### Dataset content
━━━
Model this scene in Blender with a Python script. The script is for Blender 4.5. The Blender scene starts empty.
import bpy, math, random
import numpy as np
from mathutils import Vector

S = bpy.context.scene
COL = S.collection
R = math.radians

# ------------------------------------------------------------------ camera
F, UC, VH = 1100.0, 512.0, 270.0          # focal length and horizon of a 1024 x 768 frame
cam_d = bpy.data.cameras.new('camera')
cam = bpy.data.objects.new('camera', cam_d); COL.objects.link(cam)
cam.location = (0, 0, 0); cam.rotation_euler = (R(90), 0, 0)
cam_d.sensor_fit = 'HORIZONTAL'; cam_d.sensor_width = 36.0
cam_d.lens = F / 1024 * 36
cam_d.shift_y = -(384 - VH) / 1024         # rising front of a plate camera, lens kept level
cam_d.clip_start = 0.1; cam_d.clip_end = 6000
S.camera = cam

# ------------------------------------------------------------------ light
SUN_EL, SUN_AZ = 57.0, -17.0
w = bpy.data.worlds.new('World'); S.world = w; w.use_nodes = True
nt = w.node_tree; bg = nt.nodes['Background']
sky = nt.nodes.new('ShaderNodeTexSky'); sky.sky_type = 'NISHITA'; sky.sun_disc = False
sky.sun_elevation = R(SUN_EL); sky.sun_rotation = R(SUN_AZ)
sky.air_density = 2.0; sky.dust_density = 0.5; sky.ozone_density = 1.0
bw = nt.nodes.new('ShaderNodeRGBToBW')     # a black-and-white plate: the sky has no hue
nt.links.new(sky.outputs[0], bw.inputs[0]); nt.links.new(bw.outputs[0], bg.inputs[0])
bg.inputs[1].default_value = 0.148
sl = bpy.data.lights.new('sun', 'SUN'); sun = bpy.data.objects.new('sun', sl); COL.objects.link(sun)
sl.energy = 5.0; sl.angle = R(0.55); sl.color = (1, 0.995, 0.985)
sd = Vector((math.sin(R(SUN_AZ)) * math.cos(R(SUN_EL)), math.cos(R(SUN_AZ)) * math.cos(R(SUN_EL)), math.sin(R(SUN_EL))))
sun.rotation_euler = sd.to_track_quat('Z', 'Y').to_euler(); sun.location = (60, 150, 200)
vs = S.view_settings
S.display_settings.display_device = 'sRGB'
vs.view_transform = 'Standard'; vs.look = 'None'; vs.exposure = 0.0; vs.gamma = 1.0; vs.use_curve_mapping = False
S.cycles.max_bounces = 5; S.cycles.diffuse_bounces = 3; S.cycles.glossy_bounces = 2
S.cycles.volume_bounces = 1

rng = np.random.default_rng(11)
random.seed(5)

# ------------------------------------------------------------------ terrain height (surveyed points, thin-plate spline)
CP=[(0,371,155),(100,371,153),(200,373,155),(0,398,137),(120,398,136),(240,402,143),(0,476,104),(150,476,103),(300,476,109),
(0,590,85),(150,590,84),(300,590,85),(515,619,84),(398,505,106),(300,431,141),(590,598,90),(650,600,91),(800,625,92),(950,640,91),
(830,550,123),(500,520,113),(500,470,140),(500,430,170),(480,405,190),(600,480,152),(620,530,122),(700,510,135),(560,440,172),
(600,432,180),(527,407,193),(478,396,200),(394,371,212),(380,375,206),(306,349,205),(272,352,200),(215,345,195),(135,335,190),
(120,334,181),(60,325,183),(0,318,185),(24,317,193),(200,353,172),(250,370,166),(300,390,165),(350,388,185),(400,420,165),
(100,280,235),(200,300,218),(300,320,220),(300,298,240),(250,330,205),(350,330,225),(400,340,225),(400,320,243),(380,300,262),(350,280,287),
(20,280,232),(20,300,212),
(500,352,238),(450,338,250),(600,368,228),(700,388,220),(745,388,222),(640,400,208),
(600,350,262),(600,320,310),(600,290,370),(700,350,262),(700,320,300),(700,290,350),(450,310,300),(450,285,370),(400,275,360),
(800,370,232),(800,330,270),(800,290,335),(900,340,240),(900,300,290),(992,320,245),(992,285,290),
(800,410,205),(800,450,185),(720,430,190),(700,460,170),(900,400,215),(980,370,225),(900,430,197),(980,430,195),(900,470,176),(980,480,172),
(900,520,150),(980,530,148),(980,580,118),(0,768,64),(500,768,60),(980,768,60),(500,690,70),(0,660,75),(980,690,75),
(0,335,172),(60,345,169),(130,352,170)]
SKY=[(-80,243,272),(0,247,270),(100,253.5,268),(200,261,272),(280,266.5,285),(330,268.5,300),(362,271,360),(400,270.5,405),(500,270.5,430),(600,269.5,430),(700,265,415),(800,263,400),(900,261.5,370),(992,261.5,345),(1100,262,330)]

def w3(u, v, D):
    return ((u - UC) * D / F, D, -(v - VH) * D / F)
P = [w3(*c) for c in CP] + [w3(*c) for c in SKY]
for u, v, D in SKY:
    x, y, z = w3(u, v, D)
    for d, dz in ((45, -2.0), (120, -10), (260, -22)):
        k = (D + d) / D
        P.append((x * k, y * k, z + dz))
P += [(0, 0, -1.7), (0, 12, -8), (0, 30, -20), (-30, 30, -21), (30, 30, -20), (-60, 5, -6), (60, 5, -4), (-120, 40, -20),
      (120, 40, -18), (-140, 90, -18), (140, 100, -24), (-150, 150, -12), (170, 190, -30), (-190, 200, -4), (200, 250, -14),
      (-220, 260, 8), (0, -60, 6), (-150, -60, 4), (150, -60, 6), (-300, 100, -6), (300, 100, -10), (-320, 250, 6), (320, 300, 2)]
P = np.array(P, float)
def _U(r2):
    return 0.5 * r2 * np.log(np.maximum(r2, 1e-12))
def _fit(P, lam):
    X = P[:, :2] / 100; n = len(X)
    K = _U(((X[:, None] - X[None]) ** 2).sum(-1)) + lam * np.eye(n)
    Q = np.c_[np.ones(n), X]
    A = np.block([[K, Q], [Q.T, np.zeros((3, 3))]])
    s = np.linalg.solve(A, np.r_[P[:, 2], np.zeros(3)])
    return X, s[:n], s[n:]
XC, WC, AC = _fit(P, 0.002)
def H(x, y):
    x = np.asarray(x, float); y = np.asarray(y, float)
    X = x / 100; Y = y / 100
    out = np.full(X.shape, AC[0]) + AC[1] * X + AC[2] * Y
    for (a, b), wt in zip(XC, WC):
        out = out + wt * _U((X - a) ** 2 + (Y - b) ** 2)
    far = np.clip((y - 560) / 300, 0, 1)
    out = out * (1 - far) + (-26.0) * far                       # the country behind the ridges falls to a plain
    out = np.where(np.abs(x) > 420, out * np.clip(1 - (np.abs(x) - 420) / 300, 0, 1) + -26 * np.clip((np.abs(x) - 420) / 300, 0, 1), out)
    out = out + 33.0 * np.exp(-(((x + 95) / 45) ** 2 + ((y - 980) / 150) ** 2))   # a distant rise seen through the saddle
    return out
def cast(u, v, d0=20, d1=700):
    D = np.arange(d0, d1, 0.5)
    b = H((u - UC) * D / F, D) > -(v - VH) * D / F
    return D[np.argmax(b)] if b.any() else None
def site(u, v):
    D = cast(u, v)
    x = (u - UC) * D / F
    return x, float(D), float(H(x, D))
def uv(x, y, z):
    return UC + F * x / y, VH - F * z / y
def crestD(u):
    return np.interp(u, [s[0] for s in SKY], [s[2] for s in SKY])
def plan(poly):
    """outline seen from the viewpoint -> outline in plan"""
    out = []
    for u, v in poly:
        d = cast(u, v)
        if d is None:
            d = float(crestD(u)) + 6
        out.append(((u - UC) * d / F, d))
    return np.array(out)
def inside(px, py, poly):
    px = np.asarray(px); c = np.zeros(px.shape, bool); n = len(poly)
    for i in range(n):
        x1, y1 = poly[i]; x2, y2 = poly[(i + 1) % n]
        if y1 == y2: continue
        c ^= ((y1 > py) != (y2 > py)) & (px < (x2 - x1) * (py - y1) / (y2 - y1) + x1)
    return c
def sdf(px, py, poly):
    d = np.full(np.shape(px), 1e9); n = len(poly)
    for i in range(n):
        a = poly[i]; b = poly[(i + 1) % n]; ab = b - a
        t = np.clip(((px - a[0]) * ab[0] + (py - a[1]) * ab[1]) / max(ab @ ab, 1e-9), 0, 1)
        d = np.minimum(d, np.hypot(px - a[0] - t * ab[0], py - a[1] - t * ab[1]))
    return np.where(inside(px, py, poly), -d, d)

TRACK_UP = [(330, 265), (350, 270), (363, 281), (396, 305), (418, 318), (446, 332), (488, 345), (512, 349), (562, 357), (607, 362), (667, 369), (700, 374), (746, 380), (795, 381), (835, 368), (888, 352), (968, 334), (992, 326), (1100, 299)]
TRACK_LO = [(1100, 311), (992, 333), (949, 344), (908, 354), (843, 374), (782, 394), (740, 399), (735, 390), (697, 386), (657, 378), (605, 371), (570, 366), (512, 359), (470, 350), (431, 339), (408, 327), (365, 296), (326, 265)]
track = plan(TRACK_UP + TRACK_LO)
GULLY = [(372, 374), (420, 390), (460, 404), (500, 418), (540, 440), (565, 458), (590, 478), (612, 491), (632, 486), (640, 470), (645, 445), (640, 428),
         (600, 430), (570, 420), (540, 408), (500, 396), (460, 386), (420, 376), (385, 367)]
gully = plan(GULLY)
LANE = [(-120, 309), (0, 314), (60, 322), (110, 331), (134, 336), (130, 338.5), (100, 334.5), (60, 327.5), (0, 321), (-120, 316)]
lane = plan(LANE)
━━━
### What the exercise asks
Please give an exact restatement of only the lines from the beginning of the material above to the line with "S.camera = cam", inclusive.

### Worked solution
Model this scene in Blender with a Python script. The script is for Blender 4.5. The Blender scene starts empty.
import bpy, math, random
import numpy as np
from mathutils import Vector

S = bpy.context.scene
COL = S.collection
R = math.radians

# ------------------------------------------------------------------ camera
F, UC, VH = 1100.0, 512.0, 270.0          # focal length and horizon of a 1024 x 768 frame
cam_d = bpy.data.cameras.new('camera')
cam = bpy.data.objects.new('camera', cam_d); COL.objects.link(cam)
cam.location = (0, 0, 0); cam.rotation_euler = (R(90), 0, 0)
cam_d.sensor_fit = 'HORIZONTAL'; cam_d.sensor_width = 36.0
cam_d.lens = F / 1024 * 36
cam_d.shift_y = -(384 - VH) / 1024         # rising front of a plate camera, lens kept level
cam_d.clip_start = 0.1; cam_d.clip_end = 6000
S.camera = cam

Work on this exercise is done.